**WORK REQUIRED:** Look through the lines below and extract any with the word "pixels".

------ DATA

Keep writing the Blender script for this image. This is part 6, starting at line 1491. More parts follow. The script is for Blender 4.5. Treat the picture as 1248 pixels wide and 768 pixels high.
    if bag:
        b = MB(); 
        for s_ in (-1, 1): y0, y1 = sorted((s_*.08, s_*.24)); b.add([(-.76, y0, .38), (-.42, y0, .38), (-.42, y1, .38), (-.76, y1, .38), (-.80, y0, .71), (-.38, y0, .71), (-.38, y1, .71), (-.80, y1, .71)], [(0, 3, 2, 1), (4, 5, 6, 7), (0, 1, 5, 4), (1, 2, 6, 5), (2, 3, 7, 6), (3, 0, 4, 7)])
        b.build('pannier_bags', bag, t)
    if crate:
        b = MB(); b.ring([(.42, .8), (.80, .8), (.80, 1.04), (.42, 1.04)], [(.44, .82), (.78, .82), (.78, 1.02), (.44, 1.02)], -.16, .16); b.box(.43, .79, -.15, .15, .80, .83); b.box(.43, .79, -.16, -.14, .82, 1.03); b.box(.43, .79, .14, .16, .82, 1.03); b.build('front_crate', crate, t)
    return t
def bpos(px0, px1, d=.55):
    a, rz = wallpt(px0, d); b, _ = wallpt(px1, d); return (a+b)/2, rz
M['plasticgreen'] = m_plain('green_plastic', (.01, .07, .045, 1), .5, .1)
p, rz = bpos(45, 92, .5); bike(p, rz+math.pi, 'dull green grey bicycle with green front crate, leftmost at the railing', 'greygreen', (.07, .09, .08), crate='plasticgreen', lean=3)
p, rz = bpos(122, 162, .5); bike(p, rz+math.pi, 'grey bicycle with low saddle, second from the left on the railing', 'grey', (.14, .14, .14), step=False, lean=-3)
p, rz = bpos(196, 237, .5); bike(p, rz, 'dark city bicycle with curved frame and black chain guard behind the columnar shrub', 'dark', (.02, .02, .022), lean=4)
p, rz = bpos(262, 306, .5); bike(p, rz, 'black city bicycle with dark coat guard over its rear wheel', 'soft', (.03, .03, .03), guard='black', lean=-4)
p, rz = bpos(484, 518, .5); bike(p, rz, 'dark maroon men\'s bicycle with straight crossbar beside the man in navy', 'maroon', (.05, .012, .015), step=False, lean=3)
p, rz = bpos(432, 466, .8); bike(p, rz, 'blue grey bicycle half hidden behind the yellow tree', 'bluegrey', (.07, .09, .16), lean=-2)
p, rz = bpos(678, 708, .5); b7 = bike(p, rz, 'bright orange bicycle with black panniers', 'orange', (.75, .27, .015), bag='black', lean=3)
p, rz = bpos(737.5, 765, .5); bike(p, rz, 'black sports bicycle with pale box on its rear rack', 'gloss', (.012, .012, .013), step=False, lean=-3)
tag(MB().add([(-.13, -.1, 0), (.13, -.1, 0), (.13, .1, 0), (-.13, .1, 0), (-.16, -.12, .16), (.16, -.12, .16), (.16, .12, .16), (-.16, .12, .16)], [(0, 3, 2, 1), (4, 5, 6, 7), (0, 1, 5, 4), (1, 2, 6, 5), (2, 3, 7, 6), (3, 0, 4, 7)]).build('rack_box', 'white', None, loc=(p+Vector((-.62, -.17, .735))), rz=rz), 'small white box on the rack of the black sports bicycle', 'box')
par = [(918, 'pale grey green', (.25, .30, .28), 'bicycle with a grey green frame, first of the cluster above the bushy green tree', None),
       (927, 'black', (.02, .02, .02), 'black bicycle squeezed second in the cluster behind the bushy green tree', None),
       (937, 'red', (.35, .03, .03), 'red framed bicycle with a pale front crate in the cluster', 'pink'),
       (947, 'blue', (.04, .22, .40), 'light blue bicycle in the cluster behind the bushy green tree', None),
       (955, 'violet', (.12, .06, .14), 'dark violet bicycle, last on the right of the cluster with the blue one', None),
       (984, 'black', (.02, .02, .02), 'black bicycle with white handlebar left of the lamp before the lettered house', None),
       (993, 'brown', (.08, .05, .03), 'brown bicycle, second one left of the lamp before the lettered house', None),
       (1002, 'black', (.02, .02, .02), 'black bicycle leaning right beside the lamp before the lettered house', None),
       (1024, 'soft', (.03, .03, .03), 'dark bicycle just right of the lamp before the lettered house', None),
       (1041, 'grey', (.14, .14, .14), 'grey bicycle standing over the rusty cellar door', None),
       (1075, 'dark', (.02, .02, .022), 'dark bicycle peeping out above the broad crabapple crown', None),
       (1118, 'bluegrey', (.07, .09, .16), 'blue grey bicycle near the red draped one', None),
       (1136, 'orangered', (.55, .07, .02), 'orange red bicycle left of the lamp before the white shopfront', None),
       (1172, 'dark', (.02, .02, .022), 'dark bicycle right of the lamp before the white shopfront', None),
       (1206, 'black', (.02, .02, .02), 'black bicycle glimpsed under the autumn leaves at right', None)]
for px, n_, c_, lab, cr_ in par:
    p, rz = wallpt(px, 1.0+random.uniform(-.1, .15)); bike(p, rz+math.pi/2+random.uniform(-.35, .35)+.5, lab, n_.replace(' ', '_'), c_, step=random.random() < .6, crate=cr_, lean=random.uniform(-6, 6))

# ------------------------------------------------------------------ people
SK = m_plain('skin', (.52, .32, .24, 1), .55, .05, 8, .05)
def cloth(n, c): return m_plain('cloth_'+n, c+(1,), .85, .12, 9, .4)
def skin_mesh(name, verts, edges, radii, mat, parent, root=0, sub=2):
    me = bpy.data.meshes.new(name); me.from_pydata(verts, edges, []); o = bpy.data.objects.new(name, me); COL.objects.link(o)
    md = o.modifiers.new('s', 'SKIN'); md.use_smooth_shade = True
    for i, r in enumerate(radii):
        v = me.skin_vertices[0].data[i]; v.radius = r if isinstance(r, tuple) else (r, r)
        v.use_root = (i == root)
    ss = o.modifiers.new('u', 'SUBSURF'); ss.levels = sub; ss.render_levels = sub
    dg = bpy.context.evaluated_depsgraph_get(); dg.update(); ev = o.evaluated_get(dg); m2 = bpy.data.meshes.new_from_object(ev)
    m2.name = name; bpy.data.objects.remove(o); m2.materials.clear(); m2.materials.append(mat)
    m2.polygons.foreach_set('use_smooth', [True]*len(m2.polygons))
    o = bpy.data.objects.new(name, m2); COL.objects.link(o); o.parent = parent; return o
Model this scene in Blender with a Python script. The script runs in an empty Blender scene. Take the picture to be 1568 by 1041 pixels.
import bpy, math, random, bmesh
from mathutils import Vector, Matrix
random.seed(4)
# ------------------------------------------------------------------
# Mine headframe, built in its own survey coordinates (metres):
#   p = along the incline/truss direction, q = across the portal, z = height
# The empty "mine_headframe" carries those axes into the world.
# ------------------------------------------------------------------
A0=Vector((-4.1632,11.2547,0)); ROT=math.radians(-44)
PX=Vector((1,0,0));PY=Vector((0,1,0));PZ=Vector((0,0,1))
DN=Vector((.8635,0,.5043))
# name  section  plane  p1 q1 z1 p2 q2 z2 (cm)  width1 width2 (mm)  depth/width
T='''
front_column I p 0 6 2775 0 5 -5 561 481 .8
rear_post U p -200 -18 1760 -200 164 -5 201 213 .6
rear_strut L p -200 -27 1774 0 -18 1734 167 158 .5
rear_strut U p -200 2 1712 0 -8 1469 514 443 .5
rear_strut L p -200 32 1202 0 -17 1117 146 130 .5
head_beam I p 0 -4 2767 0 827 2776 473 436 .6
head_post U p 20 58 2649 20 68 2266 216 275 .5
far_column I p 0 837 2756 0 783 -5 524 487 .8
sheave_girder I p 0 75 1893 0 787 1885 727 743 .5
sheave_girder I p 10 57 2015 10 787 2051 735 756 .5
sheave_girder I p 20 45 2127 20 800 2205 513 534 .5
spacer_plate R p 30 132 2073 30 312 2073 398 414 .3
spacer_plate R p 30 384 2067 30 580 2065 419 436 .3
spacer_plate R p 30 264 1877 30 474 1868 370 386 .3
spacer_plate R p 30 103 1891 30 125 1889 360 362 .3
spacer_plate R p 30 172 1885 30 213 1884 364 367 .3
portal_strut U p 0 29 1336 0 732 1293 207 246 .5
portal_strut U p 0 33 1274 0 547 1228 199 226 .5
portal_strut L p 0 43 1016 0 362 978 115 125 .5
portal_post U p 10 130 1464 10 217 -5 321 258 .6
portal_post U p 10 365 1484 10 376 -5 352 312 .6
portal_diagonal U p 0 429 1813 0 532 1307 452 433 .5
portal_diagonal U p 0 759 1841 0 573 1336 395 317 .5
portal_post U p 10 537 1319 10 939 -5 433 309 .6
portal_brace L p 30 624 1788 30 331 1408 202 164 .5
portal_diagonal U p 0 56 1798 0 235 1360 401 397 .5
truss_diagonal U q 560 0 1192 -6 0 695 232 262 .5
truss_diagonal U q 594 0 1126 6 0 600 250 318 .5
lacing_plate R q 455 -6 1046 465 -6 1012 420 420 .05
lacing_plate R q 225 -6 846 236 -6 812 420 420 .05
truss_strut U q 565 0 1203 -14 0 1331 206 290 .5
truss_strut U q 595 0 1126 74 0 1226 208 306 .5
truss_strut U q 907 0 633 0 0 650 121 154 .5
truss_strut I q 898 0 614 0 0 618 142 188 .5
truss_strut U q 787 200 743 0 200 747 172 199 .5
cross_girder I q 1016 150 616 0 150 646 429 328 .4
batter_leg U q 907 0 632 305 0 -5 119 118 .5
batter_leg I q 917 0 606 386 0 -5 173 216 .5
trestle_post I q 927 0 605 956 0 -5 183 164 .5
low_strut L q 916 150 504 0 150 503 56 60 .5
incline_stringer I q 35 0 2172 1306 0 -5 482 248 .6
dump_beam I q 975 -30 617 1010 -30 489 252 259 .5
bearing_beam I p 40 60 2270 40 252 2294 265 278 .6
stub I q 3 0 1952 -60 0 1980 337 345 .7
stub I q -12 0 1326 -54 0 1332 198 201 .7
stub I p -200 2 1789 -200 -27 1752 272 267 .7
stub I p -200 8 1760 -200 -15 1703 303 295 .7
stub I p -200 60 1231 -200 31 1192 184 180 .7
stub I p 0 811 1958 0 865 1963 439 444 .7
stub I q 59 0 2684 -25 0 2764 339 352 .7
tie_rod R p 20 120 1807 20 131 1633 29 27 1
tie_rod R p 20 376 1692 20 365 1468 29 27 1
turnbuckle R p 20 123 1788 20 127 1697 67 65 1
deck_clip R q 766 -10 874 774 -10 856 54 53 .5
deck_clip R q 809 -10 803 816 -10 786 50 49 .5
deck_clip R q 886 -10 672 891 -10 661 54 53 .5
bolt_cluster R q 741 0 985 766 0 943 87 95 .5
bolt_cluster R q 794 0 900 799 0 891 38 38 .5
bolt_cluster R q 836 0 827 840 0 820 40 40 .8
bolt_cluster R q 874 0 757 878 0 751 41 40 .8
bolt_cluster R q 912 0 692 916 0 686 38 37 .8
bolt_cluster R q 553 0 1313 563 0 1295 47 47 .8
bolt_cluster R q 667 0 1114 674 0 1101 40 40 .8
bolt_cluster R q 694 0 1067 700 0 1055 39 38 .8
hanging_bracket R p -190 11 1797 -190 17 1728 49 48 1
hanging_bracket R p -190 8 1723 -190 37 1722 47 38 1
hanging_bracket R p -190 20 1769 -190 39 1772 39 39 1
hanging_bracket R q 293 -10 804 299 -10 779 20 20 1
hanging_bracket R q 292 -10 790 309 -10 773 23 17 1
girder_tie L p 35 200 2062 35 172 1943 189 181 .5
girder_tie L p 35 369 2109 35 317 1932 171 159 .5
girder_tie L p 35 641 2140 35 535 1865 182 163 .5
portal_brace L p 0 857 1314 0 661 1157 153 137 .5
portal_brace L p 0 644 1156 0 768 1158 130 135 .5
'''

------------

**WRITTEN SOLUTION:**
Keep writing the Blender script for this image. This is part 6, starting at line 1491. More parts follow. The script is for Blender 4.5. Treat the picture as 1248 pixels wide and 768 pixels high.
Model this scene in Blender with a Python script. The script runs in an empty Blender scene. Take the picture to be 1568 by 1041 pixels.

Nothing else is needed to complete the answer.